#### [AIM OF THE TASK]
Copy the records below exactly as they are written.
═══ EXTRACTED DATA
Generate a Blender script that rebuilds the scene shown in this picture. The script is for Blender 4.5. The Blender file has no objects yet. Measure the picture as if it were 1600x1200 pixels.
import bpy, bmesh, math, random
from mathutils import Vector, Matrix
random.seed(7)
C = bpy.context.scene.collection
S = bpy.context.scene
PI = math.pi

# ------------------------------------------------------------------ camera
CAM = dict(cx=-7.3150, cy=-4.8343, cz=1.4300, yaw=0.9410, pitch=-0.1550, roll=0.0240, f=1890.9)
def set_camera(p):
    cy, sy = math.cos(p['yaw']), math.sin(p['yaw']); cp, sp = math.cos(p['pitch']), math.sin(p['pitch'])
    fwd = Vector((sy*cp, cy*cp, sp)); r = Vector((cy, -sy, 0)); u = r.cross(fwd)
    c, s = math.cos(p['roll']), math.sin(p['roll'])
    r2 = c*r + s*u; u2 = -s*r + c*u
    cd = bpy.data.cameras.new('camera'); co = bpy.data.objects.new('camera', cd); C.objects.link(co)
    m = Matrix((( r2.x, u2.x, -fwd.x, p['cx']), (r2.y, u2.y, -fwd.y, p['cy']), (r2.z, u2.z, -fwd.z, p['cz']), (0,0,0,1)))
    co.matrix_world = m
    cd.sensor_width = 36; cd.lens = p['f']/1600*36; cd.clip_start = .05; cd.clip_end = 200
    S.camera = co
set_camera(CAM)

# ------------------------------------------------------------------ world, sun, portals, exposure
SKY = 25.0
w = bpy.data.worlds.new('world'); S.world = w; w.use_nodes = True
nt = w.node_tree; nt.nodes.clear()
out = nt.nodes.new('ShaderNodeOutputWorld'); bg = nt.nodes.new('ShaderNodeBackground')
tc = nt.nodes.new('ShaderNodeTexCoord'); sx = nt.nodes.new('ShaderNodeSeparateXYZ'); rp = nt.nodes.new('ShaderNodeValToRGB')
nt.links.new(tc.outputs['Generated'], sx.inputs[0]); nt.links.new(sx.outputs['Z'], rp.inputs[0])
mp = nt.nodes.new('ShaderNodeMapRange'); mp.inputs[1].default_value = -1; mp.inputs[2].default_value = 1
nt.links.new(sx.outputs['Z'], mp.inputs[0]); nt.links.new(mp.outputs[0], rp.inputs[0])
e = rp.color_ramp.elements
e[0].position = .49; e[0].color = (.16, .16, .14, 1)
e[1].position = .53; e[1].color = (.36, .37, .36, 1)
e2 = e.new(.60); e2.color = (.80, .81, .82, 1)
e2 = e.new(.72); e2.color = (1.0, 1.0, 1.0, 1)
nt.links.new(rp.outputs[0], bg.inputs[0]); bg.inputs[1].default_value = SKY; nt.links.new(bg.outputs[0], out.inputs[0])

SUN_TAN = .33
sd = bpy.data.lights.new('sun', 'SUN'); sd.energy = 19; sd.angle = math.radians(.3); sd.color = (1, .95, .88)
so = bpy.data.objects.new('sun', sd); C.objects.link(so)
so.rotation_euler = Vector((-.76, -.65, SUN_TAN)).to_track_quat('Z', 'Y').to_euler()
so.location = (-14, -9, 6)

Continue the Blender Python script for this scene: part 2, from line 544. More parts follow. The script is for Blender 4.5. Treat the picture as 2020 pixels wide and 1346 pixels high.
══════
#### [RIGHT ANSWER]
Generate a Blender script that rebuilds the scene shown in this picture. The script is for Blender 4.5. The Blender file has no objects yet. Measure the picture as if it were 1600x1200 pixels.
import bpy, bmesh, math, random
from mathutils import Vector, Matrix
random.seed(7)
C = bpy.context.scene.collection
S = bpy.context.scene
PI = math.pi

# ------------------------------------------------------------------ camera
CAM = dict(cx=-7.3150, cy=-4.8343, cz=1.4300, yaw=0.9410, pitch=-0.1550, roll=0.0240, f=1890.9)
def set_camera(p):
    cy, sy = math.cos(p['yaw']), math.sin(p['yaw']); cp, sp = math.cos(p['pitch']), math.sin(p['pitch'])
    fwd = Vector((sy*cp, cy*cp, sp)); r = Vector((cy, -sy, 0)); u = r.cross(fwd)
    c, s = math.cos(p['roll']), math.sin(p['roll'])
    r2 = c*r + s*u; u2 = -s*r + c*u
    cd = bpy.data.cameras.new('camera'); co = bpy.data.objects.new('camera', cd); C.objects.link(co)
    m = Matrix((( r2.x, u2.x, -fwd.x, p['cx']), (r2.y, u2.y, -fwd.y, p['cy']), (r2.z, u2.z, -fwd.z, p['cz']), (0,0,0,1)))
    co.matrix_world = m
    cd.sensor_width = 36; cd.lens = p['f']/1600*36; cd.clip_start = .05; cd.clip_end = 200
    S.camera = co
set_camera(CAM)

# ------------------------------------------------------------------ world, sun, portals, exposure
SKY = 25.0
w = bpy.data.worlds.new('world'); S.world = w; w.use_nodes = True
nt = w.node_tree; nt.nodes.clear()
out = nt.nodes.new('ShaderNodeOutputWorld'); bg = nt.nodes.new('ShaderNodeBackground')
tc = nt.nodes.new('ShaderNodeTexCoord'); sx = nt.nodes.new('ShaderNodeSeparateXYZ'); rp = nt.nodes.new('ShaderNodeValToRGB')
nt.links.new(tc.outputs['Generated'], sx.inputs[0]); nt.links.new(sx.outputs['Z'], rp.inputs[0])
mp = nt.nodes.new('ShaderNodeMapRange'); mp.inputs[1].default_value = -1; mp.inputs[2].default_value = 1
nt.links.new(sx.outputs['Z'], mp.inputs[0]); nt.links.new(mp.outputs[0], rp.inputs[0])
e = rp.color_ramp.elements
e[0].position = .49; e[0].color = (.16, .16, .14, 1)
e[1].position = .53; e[1].color = (.36, .37, .36, 1)
e2 = e.new(.60); e2.color = (.80, .81, .82, 1)
e2 = e.new(.72); e2.color = (1.0, 1.0, 1.0, 1)
nt.links.new(rp.outputs[0], bg.inputs[0]); bg.inputs[1].default_value = SKY; nt.links.new(bg.outputs[0], out.inputs[0])

SUN_TAN = .33
sd = bpy.data.lights.new('sun', 'SUN'); sd.energy = 19; sd.angle = math.radians(.3); sd.color = (1, .95, .88)
so = bpy.data.objects.new('sun', sd); C.objects.link(so)
so.rotation_euler = Vector((-.76, -.65, SUN_TAN)).to_track_quat('Z', 'Y').to_euler()
so.location = (-14, -9, 6)

Continue the Blender Python script for this scene: part 2, from line 544. More parts follow. The script is for Blender 4.5. Treat the picture as 2020 pixels wide and 1346 pixels high.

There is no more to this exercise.